Vita di condominio

L’esperienza di condivisione di una nostra lettrice raccontata nel nuovo docureality di Rai2 “O anche no”

«Ma perché le cose più belle la Rai le trasmette in orari impossibili?». In effetti per un giovane come quello che mi scrive – e non solo per lui – le 9 del mattino di domenica è un’ora improponibile.

«Oltre che coinvolgente e coraggiosa, è una trasmissione utile perché, al di là di quello che si vuole far apparire, il tema della disabilità e quindi dell’inclusione è una sfida aperta e un campo che chiama in causa il mondo politico, quello dell’educazione, dei media e ognuno di noi».

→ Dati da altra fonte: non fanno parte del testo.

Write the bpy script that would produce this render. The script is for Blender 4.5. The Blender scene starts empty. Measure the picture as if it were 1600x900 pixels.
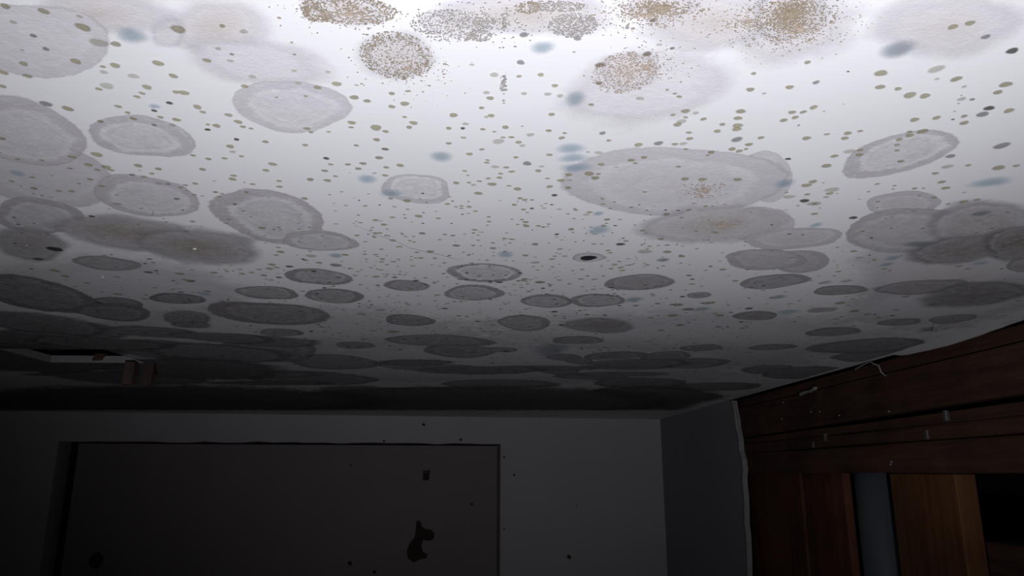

Due tra i tanti messaggi che mi sono arrivati (spero siano arrivati anche in Rai) da amici ai quali ho segnalato il nuovo docureality di Rai2 O Anche No, un modo nuovo, ironico e appassionato per cercare il confine tra “normale” e “diverso”.

Ogni puntata tratta un tema, che si snoda attraverso musica, esperienze, interviste.

Un tassello della puntata di domani 3 novembre, dedicata alla ricerca di Dio e alla fede, è il racconto che faccio di un’esperienza collettiva, piccola come un seme.

L’ambiente è un condominio come tanti, 35 appartamenti in due palazzi divisi da un cortile, dove abitano famiglie, anche numerose, pensionati che i nipotini vengono spesso a trovare, qualcuno rimasto solo, un focolare – la comunità di cui faccio parte…

«Che bello sarebbe usare bene questo cortile!». Era stato il pensiero di una signora del palazzo.

E perché non provarci? Un po’ alla volta si è arrivati a realizzare un momento conviviale, che è diventato via via sempre più atteso, partecipato, bello.

L’ultima volta eravamo circa 70, da 1 a 90 anni. Sono venuti fuori talenti straordinari: cuoche e cuochi che potrebbero gareggiare con Antonino Cannavacciuolo, giovani rivelatisi artisti nell’abbellimento dei tavoli con fiori freschi. Si era tutti protesi a conoscersi di più, a raccontarsi, tanti hanno potuto condividere momenti della propria vita importanti. «Sono stata felice prima, durante e dopo», così Maria Pia, la nostra “nonna” di quasi 90 anni.

Davvero è una gioia di tutti e il motivo lo ha espresso molto bene una famiglia: «Prima non ci salutavamo nemmeno, ora siamo una comunità”. In effetti ora non solo ci si saluta, ma ci si aiuta, con alcuni ci si confidano gioie e dolori, si condivide qualcosa che si ha in più. Nessuno è o si sente escluso.

Abbiamo organizzato una festa in occasione dei 100 anni di una signora, che dopo poco è morta. E i figli ci hanno scritto tra l’altro: “ci avete dimostrato che è ancora possibile essere umani nelle piccole grandi cose. Vi ringraziamo di cuore con la speranza che possiate continuare a “contagiare” tutto il vicinato.